▸ **Given request**
Examine the material below and count the lines that hold the word "scene". Report only the number.

▸ **Dataset extract**

◇ ◇ ◇ ◇ ◇

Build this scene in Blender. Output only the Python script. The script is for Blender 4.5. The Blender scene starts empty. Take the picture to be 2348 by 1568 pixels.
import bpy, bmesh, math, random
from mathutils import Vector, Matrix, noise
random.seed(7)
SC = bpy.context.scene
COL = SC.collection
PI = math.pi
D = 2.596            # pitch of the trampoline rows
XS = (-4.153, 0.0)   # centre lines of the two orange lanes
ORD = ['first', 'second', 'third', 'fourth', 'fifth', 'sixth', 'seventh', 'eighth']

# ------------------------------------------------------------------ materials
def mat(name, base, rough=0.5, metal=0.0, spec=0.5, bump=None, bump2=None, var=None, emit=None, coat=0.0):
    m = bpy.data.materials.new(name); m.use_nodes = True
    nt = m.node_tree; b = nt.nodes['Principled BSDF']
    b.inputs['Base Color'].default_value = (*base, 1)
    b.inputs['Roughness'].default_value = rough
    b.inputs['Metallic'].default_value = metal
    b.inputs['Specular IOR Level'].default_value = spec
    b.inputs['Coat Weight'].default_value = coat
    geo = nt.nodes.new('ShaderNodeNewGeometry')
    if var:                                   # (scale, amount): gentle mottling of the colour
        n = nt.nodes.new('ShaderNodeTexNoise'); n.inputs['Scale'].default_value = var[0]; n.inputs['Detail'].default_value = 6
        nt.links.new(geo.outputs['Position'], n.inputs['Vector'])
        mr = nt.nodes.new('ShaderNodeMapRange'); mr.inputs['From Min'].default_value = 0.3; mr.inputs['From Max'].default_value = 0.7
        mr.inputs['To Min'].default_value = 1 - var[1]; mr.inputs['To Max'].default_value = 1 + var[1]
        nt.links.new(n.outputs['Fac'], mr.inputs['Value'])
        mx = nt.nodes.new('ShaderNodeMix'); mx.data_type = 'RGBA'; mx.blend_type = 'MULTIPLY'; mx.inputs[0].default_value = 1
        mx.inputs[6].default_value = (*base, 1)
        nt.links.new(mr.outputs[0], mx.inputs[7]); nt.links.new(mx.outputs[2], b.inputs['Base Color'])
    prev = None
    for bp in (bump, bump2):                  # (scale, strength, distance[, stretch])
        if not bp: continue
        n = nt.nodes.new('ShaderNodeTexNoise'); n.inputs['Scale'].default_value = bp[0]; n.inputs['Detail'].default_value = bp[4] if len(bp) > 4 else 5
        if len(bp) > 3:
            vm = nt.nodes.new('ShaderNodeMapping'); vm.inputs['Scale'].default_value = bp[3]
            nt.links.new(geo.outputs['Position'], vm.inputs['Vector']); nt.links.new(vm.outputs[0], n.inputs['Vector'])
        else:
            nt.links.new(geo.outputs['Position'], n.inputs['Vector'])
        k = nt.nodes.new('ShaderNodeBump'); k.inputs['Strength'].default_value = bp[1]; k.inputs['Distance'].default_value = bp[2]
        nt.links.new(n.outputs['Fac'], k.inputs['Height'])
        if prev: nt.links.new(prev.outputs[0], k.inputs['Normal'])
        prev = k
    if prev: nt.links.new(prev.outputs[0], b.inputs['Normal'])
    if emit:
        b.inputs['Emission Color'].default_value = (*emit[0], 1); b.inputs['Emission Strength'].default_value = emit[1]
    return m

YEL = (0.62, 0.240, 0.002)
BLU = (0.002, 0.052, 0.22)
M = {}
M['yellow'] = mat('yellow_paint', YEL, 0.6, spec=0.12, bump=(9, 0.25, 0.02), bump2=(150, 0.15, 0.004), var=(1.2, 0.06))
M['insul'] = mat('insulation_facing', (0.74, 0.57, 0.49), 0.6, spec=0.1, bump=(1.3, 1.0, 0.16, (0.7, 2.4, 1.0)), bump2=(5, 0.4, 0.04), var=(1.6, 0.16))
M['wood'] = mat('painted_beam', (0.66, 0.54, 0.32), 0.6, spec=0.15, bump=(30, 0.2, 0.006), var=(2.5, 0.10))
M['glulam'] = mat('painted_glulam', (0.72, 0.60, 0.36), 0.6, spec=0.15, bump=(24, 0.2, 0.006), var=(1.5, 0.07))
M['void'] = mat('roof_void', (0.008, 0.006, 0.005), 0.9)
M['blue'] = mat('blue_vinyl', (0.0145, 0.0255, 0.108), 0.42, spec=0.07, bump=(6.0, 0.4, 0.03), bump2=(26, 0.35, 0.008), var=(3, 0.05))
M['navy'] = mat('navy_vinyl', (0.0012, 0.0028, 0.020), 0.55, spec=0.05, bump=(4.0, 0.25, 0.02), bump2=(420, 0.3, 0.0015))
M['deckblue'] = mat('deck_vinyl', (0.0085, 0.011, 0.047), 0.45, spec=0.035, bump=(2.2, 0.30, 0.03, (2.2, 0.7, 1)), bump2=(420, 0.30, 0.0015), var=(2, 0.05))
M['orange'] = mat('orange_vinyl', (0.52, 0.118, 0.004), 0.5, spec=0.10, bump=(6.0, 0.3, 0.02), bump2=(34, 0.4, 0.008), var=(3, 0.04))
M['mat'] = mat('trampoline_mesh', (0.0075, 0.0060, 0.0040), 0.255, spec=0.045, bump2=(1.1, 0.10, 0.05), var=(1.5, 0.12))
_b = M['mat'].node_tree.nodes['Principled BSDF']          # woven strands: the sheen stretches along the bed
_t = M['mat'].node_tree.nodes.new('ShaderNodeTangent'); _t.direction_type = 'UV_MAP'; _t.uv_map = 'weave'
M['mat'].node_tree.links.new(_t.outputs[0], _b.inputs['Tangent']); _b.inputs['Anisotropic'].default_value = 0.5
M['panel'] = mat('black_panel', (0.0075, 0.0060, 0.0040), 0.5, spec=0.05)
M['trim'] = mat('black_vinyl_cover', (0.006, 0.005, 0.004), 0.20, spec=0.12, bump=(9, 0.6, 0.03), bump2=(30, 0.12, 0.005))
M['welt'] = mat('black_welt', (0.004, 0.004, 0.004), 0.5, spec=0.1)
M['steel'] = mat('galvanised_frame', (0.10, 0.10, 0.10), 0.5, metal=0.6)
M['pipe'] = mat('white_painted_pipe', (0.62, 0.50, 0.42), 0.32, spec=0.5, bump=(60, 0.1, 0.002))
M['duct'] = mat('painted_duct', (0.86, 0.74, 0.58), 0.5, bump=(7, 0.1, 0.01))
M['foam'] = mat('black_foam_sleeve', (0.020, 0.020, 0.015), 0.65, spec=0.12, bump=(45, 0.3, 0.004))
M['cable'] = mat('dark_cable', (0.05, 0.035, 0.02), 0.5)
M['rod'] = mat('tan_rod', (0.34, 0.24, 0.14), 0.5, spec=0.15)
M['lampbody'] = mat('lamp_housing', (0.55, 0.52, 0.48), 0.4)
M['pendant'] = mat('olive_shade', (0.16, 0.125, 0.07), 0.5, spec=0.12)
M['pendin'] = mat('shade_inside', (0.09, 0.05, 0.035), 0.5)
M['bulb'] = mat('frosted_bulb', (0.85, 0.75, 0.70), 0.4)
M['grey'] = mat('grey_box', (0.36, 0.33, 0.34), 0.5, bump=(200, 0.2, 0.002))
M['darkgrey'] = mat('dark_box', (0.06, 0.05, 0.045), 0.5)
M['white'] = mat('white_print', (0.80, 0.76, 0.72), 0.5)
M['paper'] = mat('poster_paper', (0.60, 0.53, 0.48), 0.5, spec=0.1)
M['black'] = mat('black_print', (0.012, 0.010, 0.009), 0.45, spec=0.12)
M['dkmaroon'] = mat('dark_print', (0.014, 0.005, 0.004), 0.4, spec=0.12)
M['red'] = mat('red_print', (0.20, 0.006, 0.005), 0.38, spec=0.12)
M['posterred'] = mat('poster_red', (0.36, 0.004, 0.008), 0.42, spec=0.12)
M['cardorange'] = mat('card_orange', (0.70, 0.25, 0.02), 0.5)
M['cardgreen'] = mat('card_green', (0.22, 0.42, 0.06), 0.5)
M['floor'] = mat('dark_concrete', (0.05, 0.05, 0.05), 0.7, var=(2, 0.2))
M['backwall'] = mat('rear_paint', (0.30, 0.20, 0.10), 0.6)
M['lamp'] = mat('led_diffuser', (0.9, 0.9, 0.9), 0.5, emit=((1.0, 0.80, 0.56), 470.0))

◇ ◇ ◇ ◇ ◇

▸ **Answer in full**
2